● **Entries**:
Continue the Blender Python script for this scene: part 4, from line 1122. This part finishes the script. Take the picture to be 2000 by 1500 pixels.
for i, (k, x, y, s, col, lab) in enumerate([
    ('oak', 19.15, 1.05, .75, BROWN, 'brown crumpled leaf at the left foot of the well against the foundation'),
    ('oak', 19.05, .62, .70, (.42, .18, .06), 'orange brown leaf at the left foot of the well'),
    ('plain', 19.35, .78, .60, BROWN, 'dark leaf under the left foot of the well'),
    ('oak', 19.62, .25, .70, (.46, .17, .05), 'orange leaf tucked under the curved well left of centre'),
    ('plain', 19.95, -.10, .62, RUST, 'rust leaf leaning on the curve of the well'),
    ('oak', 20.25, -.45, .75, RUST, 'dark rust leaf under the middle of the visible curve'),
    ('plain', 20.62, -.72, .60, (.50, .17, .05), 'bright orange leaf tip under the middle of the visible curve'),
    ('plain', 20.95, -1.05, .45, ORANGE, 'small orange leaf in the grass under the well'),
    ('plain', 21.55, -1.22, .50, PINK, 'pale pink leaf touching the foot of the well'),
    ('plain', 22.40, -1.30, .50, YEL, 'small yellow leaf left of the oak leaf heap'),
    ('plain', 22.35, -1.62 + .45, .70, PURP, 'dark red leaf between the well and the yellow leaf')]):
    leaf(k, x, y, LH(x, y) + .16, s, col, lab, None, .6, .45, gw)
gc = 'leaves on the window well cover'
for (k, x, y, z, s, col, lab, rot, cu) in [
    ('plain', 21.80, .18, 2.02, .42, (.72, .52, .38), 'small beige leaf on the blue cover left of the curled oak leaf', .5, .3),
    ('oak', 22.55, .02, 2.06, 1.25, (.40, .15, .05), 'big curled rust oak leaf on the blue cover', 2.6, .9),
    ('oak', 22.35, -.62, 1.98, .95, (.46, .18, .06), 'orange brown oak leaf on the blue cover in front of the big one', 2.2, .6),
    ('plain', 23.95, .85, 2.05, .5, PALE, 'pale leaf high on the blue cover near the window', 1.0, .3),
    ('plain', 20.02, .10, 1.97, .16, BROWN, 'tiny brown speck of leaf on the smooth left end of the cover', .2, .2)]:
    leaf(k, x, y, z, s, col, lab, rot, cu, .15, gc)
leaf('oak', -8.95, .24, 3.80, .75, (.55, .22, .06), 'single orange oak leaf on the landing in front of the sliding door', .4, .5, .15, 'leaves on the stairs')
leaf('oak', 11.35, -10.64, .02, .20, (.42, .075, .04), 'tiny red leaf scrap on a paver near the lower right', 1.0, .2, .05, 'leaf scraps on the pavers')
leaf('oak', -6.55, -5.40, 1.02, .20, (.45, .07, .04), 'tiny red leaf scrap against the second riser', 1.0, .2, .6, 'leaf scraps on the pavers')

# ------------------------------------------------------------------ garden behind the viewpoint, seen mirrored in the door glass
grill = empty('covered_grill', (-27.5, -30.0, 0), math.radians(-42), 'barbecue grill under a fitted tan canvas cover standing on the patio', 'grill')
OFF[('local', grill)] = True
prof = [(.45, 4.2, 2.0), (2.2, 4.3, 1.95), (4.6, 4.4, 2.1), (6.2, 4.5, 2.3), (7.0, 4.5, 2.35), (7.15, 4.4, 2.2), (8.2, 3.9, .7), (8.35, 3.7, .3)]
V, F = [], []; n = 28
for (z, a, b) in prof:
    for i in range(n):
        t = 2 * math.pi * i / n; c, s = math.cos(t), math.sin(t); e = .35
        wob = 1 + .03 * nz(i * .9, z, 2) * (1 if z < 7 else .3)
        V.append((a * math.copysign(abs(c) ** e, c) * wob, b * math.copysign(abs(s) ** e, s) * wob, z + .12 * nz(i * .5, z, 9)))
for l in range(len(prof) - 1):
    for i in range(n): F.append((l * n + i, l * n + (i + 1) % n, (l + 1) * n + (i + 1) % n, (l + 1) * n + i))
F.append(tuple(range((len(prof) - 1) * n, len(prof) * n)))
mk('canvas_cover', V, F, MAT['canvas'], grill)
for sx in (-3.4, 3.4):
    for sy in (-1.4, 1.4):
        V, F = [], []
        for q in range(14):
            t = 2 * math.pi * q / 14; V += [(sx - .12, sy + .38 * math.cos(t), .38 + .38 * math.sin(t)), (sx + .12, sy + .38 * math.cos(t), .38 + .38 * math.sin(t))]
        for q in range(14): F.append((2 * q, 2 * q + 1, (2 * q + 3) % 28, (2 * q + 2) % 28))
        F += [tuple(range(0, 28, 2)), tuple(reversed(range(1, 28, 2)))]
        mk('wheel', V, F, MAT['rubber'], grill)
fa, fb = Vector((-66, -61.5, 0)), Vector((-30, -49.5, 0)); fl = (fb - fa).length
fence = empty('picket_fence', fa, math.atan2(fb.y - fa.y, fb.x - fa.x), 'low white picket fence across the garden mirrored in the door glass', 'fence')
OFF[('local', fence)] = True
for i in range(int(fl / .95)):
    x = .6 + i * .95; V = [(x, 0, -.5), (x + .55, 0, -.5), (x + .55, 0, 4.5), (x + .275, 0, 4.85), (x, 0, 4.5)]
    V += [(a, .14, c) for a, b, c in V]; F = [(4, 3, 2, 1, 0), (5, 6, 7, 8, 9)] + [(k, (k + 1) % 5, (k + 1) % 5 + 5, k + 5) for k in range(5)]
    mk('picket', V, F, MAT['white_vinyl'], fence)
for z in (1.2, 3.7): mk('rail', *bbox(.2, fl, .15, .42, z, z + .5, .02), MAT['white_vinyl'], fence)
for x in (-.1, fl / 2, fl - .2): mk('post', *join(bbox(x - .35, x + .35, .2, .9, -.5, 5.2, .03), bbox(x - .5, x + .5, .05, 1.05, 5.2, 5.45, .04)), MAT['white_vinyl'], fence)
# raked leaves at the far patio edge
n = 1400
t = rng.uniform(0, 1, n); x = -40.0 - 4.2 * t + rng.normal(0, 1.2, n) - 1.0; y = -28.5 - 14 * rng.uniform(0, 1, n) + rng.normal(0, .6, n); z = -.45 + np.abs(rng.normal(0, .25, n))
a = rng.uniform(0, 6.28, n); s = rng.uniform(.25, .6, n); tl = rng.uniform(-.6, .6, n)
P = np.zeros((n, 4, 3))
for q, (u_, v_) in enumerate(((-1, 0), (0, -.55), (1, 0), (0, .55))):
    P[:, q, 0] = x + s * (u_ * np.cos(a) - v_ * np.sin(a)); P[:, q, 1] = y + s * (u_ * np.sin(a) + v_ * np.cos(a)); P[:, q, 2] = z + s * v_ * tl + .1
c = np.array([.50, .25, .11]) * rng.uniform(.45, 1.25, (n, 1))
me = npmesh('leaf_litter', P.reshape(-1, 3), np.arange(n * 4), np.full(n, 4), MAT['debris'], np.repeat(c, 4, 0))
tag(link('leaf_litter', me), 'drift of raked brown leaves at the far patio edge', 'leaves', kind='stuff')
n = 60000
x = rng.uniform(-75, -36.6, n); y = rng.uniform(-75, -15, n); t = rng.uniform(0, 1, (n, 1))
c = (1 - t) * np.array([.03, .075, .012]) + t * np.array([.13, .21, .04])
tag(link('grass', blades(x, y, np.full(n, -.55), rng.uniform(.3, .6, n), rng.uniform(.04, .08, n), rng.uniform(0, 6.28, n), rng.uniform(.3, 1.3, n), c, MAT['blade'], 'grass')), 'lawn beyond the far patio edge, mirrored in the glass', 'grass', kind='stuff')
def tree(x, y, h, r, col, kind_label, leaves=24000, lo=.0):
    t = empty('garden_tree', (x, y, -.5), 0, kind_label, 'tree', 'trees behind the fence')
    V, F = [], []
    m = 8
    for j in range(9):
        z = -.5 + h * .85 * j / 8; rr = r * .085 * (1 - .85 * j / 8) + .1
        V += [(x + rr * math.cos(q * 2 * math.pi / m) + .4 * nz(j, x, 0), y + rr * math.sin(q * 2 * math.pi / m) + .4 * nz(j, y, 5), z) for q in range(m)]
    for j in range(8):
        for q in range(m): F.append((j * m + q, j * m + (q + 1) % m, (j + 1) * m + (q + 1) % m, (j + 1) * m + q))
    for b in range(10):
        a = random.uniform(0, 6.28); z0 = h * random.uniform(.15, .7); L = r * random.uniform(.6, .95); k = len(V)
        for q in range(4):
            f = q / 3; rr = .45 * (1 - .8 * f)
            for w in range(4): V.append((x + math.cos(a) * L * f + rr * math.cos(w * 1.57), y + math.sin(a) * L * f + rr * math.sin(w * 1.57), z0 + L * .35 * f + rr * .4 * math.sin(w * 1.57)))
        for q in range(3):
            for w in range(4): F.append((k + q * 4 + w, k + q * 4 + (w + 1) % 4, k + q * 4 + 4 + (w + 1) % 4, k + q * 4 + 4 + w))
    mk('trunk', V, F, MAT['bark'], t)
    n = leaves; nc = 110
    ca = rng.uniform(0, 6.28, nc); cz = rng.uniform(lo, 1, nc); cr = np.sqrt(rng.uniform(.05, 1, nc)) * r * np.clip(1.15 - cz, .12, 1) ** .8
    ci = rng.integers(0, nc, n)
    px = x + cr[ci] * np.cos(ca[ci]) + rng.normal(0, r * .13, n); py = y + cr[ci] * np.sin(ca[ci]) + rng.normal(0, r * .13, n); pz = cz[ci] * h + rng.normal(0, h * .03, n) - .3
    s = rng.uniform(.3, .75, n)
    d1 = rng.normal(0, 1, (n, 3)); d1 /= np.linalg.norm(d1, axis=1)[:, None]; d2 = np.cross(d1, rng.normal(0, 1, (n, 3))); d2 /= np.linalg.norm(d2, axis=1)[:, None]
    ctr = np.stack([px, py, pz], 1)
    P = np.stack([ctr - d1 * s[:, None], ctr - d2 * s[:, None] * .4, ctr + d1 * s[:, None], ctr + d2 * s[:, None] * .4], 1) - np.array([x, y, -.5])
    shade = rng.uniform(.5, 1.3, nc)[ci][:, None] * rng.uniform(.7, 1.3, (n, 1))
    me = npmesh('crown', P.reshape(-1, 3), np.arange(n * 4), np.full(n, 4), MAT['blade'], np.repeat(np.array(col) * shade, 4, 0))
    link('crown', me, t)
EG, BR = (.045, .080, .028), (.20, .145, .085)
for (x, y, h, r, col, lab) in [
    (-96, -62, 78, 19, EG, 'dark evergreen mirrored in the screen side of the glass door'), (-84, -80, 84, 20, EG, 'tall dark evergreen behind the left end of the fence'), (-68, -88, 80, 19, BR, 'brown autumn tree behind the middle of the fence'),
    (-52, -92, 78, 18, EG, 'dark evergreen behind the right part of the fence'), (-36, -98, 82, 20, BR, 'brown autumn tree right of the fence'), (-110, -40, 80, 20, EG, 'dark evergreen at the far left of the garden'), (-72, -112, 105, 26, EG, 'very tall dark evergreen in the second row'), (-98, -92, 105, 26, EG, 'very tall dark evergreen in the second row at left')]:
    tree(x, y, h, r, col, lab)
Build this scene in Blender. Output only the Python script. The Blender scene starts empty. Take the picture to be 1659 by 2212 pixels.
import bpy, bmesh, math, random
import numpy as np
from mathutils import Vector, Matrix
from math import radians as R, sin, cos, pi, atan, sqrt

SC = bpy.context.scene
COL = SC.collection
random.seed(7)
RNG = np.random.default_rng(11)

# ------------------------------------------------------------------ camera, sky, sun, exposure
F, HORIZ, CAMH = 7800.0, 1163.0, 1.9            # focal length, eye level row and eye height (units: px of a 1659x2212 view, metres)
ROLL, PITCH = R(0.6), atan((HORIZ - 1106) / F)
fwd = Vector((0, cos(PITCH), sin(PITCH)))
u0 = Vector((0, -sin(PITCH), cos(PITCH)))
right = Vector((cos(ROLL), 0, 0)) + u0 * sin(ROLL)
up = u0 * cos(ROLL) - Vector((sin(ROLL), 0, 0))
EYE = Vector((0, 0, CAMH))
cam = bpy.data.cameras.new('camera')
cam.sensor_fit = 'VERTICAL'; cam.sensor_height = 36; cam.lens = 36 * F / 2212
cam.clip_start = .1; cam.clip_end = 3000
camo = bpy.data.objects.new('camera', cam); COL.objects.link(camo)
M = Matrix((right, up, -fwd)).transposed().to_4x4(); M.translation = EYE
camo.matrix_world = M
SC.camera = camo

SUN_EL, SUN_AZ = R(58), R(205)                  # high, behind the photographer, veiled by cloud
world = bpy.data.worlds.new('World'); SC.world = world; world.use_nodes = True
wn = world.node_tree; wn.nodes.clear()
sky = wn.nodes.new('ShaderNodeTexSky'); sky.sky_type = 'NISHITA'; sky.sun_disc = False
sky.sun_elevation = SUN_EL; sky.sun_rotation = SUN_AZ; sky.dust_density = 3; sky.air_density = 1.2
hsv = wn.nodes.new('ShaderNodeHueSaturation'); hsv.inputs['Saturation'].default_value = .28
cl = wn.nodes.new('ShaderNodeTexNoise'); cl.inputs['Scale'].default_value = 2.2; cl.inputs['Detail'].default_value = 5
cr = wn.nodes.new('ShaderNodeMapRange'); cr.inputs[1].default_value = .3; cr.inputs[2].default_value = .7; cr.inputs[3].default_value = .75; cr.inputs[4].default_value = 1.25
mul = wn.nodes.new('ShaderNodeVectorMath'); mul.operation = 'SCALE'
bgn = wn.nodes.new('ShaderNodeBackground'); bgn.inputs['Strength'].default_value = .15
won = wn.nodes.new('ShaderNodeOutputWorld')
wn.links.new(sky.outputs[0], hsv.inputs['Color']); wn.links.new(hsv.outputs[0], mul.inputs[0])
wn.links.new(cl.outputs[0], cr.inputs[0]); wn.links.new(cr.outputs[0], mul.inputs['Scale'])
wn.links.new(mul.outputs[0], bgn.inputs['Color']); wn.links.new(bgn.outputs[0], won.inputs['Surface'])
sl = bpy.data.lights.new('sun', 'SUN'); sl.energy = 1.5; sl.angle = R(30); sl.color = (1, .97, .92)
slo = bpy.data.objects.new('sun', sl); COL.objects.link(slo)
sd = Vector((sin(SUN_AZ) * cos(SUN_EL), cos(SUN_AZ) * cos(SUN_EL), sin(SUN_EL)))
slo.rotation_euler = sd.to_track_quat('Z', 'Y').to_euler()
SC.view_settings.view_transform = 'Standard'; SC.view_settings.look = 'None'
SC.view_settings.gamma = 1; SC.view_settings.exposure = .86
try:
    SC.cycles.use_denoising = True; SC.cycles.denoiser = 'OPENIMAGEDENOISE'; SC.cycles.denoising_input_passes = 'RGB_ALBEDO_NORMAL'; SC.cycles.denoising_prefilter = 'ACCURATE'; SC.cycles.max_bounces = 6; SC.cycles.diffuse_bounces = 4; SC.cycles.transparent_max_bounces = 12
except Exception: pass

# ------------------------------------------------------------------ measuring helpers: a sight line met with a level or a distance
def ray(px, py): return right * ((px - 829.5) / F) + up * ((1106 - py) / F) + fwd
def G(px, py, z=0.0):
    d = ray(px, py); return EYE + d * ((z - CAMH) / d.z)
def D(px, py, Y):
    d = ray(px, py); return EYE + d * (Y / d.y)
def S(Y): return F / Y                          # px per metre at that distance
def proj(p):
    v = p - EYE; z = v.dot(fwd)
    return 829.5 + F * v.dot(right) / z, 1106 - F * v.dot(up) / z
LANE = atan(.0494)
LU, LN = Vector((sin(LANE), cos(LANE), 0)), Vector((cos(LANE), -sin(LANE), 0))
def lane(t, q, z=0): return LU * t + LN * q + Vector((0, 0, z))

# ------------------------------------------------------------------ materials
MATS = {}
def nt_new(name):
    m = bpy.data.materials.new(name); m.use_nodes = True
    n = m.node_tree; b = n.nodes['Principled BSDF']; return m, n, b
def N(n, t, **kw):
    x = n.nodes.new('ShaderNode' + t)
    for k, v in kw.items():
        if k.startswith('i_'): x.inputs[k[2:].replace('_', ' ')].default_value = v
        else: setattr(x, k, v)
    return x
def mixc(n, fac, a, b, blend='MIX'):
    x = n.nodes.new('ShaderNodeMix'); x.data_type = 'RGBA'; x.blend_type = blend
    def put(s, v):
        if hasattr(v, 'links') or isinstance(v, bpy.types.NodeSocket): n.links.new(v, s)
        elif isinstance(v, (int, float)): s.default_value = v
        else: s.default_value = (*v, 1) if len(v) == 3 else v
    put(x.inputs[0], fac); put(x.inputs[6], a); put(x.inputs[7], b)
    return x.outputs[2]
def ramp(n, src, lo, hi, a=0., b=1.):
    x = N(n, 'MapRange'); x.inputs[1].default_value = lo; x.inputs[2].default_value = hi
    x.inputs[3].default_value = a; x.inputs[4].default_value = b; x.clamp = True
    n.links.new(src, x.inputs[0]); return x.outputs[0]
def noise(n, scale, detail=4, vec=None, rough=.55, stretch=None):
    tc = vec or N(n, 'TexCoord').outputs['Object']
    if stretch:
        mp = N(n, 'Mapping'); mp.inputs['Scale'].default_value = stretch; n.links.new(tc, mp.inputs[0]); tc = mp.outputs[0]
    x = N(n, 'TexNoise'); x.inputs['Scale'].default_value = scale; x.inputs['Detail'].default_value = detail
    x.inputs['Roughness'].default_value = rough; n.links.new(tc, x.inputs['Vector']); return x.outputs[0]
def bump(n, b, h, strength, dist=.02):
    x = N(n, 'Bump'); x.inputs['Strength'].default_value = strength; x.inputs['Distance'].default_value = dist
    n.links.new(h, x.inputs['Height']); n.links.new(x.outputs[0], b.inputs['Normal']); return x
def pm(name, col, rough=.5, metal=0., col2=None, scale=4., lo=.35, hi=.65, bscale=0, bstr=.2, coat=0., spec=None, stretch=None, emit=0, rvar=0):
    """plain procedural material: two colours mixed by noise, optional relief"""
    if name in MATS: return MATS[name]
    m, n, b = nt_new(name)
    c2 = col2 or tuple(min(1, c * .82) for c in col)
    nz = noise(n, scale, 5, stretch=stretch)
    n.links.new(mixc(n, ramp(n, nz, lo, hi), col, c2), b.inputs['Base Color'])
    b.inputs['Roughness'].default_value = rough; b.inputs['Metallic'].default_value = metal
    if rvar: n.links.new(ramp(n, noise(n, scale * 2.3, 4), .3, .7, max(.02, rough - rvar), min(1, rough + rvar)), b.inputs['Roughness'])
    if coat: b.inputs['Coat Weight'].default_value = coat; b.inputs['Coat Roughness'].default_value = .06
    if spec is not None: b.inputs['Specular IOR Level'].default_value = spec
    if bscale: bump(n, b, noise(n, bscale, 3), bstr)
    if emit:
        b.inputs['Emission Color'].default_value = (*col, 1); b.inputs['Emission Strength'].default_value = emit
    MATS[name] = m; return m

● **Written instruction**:
Copy the records above exactly, beginning at the line that contains "Build this scene" and stopping after the line that contains "from math import".

● **Output below**:
Build this scene in Blender. Output only the Python script. The Blender scene starts empty. Take the picture to be 1659 by 2212 pixels.
import bpy, bmesh, math, random
import numpy as np
from mathutils import Vector, Matrix
from math import radians as R, sin, cos, pi, atan, sqrt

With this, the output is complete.